Ben Van Erp did husky for a long time in the Netherlands and was very knowledgeable on the bikes even building some custom race parts for the factory teams.
Problem is in the US and I dont care what anyone says is Win on Sunday or Saturday now sell on Monday.... No race team you might as well save your money.... It dont matter that something like 95% of bikes sold get raced people still want what wins.... PERIOD and thats winning in the US a World GP or WEC Championship dont mean squat and Husky was a prime example of that for years....
Pick a big progressive partner in the USA, Polaris, and then they will have something. Polaris needs a dirt bike in their lineup and a dual sport. Licensing, branding, certification, marketing and racing would be effective, races would be won. Shineray might find some synergies.
You seem so certain that's the only path to success. Care to explain how KTM has dominated the trail bike market in the US for more than a decade despite not winning their first supercross race in the US until 2012 and not winning their first supercross championship in the big boy class until 2015?
Kurt Caselli, David Knight, Juha Salminen, Shane Watts, Charlie Mullins, Scott Plessinger, Kalib Russell come to mind...

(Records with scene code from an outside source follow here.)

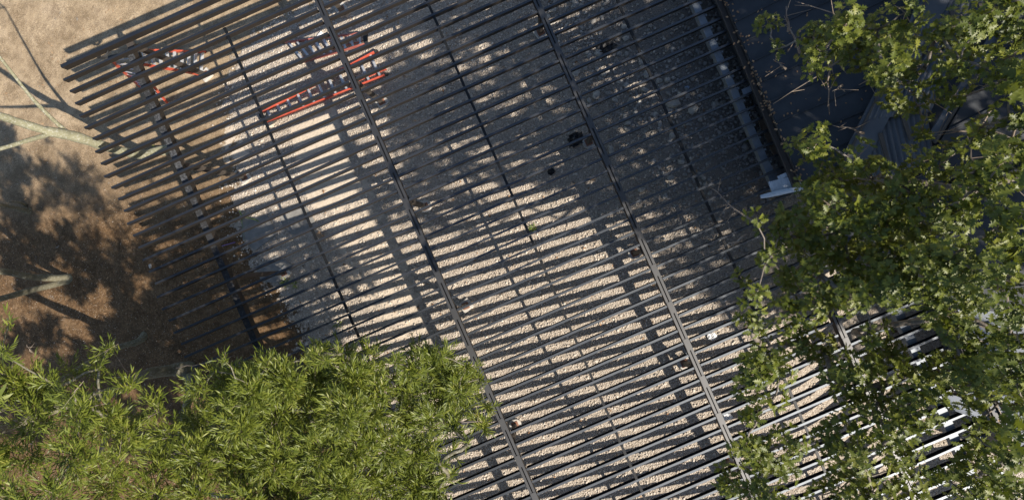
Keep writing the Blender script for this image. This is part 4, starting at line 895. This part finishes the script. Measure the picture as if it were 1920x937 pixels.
# --- dead leaves caught along the gutter and scattered on the ground
n = 260; t = rng.uniform(.12, 1, n) ; cl_ = rng.uniform(0, 1, n) < np.clip(.25 + .9 * np.exp(-((t - .56) / .09) ** 2) + .3 * np.sin(t * 40), .05, 1); t = t[cl_]; n = len(t)
P = np.array([list(E0.lerp(E1, tt)) for tt in t]) + np.stack([rng.normal(-.02, .07, n), rng.normal(0, .03, n), rng.uniform(.015, .09, n)], 1)
tag(leaves('dead_leaves', OAK, P, rnd_unit(n) * np.array([1, 1, .3]), np.array([[0, 0, 1.0]] * n) + rnd_unit(n) * .5, rng.uniform(.07, .12, n), M['dead_leaf']), kind='stuff')
n = 260; P = np.stack([rng.uniform(-12, 4, n), rng.uniform(-9, 12, n), np.zeros(n)], 1); P[:, 2] = ground_z(P[:, 0], P[:, 1]) + .045
tag(leaves('fallen_leaves', OAK, P, rnd_unit(n) * np.array([1, 1, .1]), np.array([[0, 0, 1.0]] * n) + rnd_unit(n) * .3, rng.uniform(.07, .12, n), M['dead_leaf']), kind='stuff')
n = 130; P = np.array([list(E0.lerp(E1, rng.uniform(.1, 1)) + acr * (rng.uniform(0, 1) ** 1.6) * 4.2) for _ in range(n)]); P[:, 2] += (P[:, :2] - np.array([E0.x, E0.y])) @ np.array([acr.x, acr.y]) * rise / run + .02
tag(leaves('roof_litter', OAK, P, rnd_unit(n) * np.array([1, 1, .1]), np.array([[0, 0, 1.0]] * n) + rnd_unit(n) * .2, rng.uniform(.06, .10, n), M['dead_leaf']), kind='stuff')
n = 900; P = np.stack([rng.uniform(-26, -11, n), rng.uniform(-6, 16, n), np.zeros(n)], 1); P = P[~inpoly(P[:, 0], P[:, 1], gp)]; n = len(P); P[:, 2] = .04
tag(leaves('soil_litter', NAR, P, rnd_unit(n) * np.array([1, 1, .1]), np.array([[0, 0, 1.0]] * n) + rnd_unit(n) * .3, rng.uniform(.06, .14, n), M['dead_leaf']), kind='stuff')
n = 60; t = rng.uniform(0.05, .95, n); P = np.array([list(e0.lerp(e1, tt)) for tt in t]) + np.stack([rng.normal(.1, .06, n), rng.normal(0, .03, n), rng.uniform(-.1, .02, n)], 1)
tag(leaves('gutter_leaves', OAK, P, rnd_unit(n) * np.array([1, 1, .3]), np.array([[0, 0, 1.0]] * n) + rnd_unit(n) * .5, rng.uniform(.09, .15, n), M['dead_leaf']), kind='stuff')
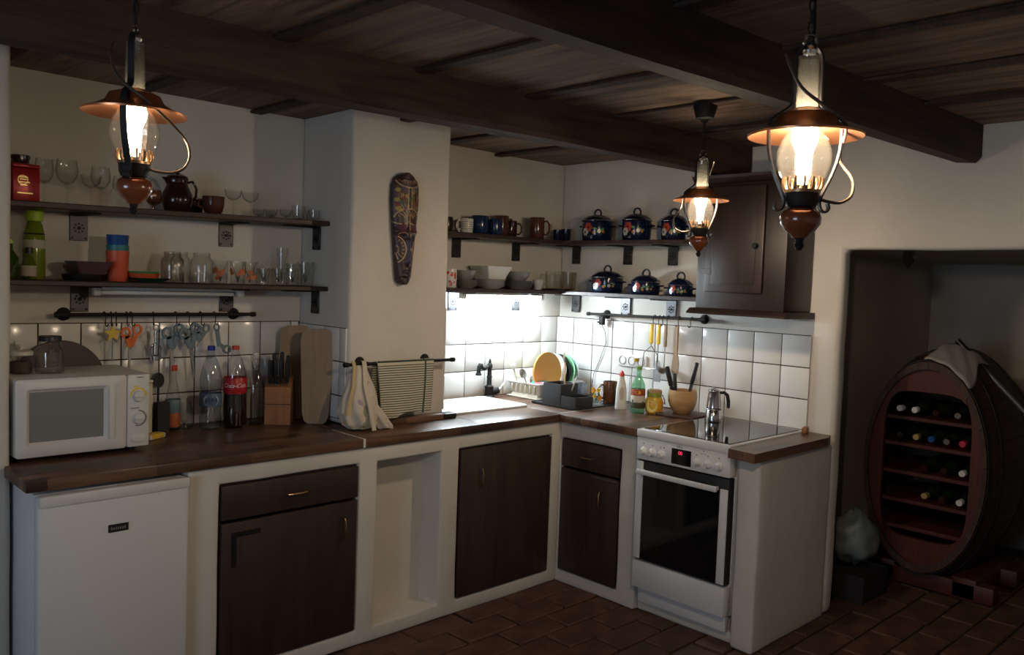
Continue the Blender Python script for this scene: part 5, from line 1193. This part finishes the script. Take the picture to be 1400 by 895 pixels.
mug('brown speckled mug on the drip tray left of the white bottle', -.182, -.590, DM, .040, .122, mat('brown_speckled_glaze', (.13, .045, .015), .2, var=.7, vscale=40), PI-.55)
# bottles beside the cooker
o = thing('cleaner_bottle', 'white cleaner bottle with red tip by the tiled wall', 'bottle', (-.272, -.740, ZT), face_cam(-.272, -.74))
mb = MB().lathe([(0, 0), (.029, 0), (.031, .006), (.029, .05), (.027, .11), (.021, .145), (.014, .165), (.013, .178), (0, .178)], n=28, sx=.72, sy=1.02); mb.build('body', mat('white_bottle_plastic', (.74, .73, .66), .4), o)
MB().lathe([(0, .1785), (.0145, .1785), (.014, .190), (.005, .208), (0, .209)], n=20).build('tip', RED, o)
wrapped([disc(.004, .085, .018, 20, .8, 2.0)], lambda z: .0228, 0, .0012).build('label_print', mat('beige_label', (.50, .47, .36), .6), o, 0)
def oilbottle(label, x, y, gm, capm, h, r, full=None):
    o = thing('oil_bottle', label, 'bottle', (x, y, ZT), face_cam(x, y))
    p = [(r*.92, 0), (r, .006), (r, h*.56), (r*.92, h*.66), (r*.5, h*.82), (r*.36, h*.88), (r*.36, h)]
    MB().lathe(shell(p, .002), n=30).build('body', gm, o)
    MB().lathe([(0, h+.0005), (r*.44, h+.0005), (r*.44, h+.018), (0, h+.019)], n=18).build('cap', capm, o)
    return o
o = oilbottle('clear oil bottle with yellow cap behind the green one', -.238, -.806, PETG, mat('gold_cap', (.50, .33, .05), .4), .262, .034)
o = oilbottle('green oil bottle with brown and white label', -.292, -.868, GREENG, mat('green_cap', (.20, .36, .08), .4), .228, .037)
LB = lambda z: .0375
for nm, z0, z1, m in (('label_red', .094, .128, mat('label_redbrown', (.36, .08, .03), .5)), ('label_white', .058, .0935, mat('label_offwhite', (.62, .57, .48), .5)), ('label_dark', .028, .0575, mat('label_dark_olive', (.05, .045, .02), .5))):
    MB().lathe([(.0376, z0), (.0379, z0+.001), (.0379, z1-.001), (.0376, z1)], n=30).build(nm, m, o)
wrapped([disc(.0, .111, .010, 14, 1.6, 1)], lambda z: .0382, 0, .0003).build('label_print', PRINT_ORANGE, o, 0)
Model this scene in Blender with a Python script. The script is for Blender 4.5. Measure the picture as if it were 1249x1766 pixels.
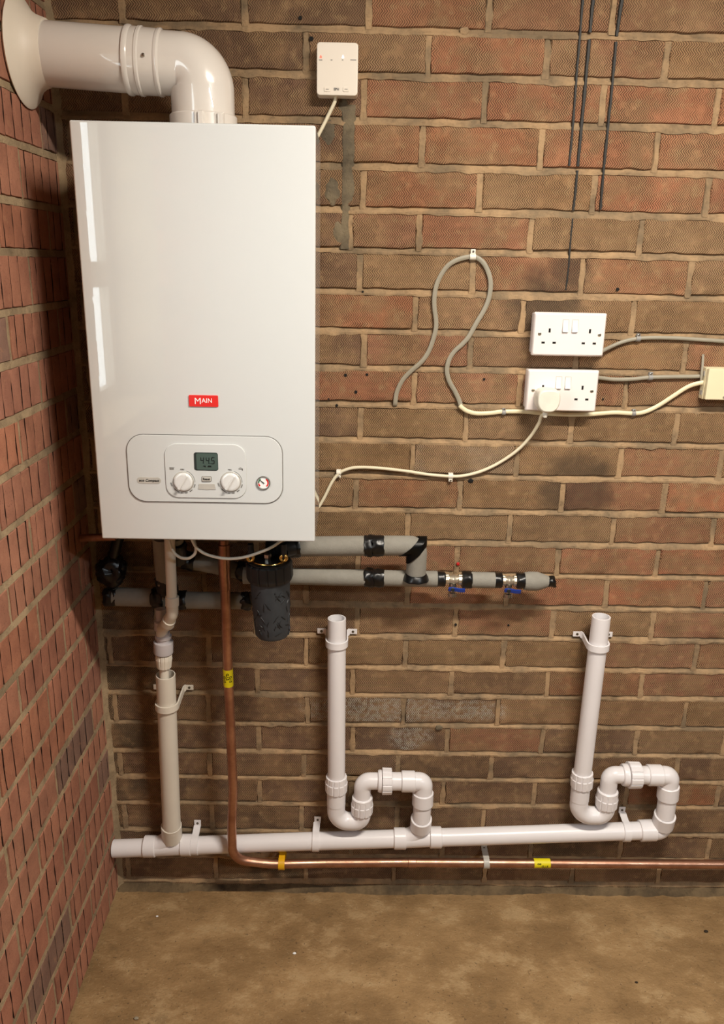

But he wasn't the official importer since the Cagiva takeover right? MotoMondo has been for the last decade or so. Van Erp only did grey imports.
This is actually not true anymore (especially in road raced). 90% of the bikes are sold to people who ride casual. Only the remaining 10% are competition drivers.
Ya, I've seen it written several times that the old adage of win on Sunday, sell on Monday is not true very often. Obviously KTM is proving it to be correct at the moment, but Kawi, Honda and Suzuki all had sales dips when Carmichael was winning on whatever brand.
No, he was the long tome importer until BMW took over and decided to change things and reinvent the wheel which was already round. They did the same thing here in the US and also took 2 steps back on it as well.